Do you think three years actually is a lifetime? I’ve made that joke a few times since finishing The Shield, but I’ve noticed how many people observe that many sitcoms reach their golden age in season two or three before descending into exaggerated parodies of themselves in season four; Scrubs is the easiest example to point to of this. It’s like the third year of doing something is when it really starts to make sense – when it’s solidified into an idea that we all comprehend. I found myself thinking of that while watching this season of Curb. Larry (character) still hasn’t changed an iota – he’s still a neutral figure of destruction, causing chaos whether he acts selflessly or selfishly and just as apt to go one way or the other. I’m particularly intrigued by a whole subplot in which he’s infuriated by a subpar wash of his car in which he’s fairly certain they stole something out of it, only to be delighted when he runs into the workers at a restaurant later.
It’s the people around him who are starting to act differently. It feels like everyone, even the guest stars, has a much stronger sense of what the show is and are developing more nuanced ways of reacting to Larry than the straight rage we usually see.
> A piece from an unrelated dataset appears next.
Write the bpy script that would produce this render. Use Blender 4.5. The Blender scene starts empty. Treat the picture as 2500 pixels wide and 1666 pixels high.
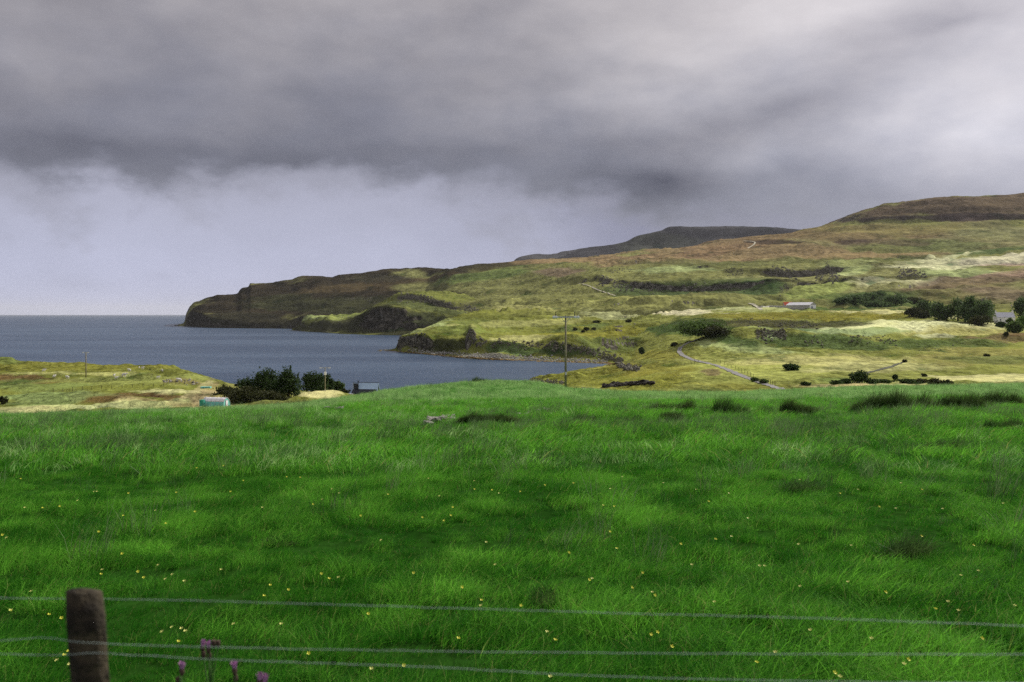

Jeff Garlin has developed into his perfect scene partner, perfectly spotting when is the best time to egg Larry on and when it would be funnier to play complete bafflement to him; I know there was a point where David stopped showing him scripts to stop him coming up with funny lines beforehand, and I know we must have passed it because he nearly breaks character at one point when he finds out a woman he’s introducing Larry to is a fellatio teacher. That’s a reflection of the fact that Garlin has become completely comfortable escalating David in whatever way necessary, without even having to think about it.
But I also feel like the guest stars are a little different. They’re not just David’s good friends playing rhythms they’ve been playing with him for decades and they’re not just working actors playing straightforward improv games off a particularly insane man, although we do also have those; we have people walking into the Curb universe with preconceived notions of how it works and new ideas to bring into it. Ben Stiller does some of the most interesting work, bringing his highly-developed comic persona – Stiller’s basic mode always struck me as him deliberately shutting out exactly what he’s thinking, leaving only a visible contempt for interrupting whatever it is he actually wants to do, making him a dangerous scene partner. It’s very funny in the context of Curb, where he’s obviously trying to put his rage at Larry aside at every second and keeps having it pulled out of him by Larry’s neediness.
I also like the incredibly young Anton Yelchin we get – he ends up being one of the few people Larry has met who is assertive without being aggressive, managing to escalate Larry’s rage simply by a) not giving any ground and b) letting him work himself up into it, and this is even funnier given he’s in either little pyjamas or a Superman costume when we watch him do this. There’s also Russel Means as Wandering Bear, who makes me cackle by just being a nice, thoughtful person – “You don’t need to talk like that. You’re a better person than this,” makes me cackle in the context of saying it to Susie.
It puts the show’s larger ambitions into context for me. Almost every single scene has the exact same process aimed at exactly the same goal: generating absurdity through basic improv techniques. The larger structural tricks David plays – in this season, the overall plot about Mel Brooks pulling a Springtime For Hitler on The Producers by hiring Larry, something he hides until nearly the final scenes of the season – feel like opportunities that pop up as that process develops. It reminds me of my use of humour in these essays; I’m not trying to be funny, but if the chance to say something funny pops up, I’m not gonna avoid it. I like that if you chase one thing to the exclusion of all others and you follow a clear process that will get you there as efficiently as possible, an opportunity to get a whole bunch of other things will emerge. Amazing what you can get when you decide it’s optional.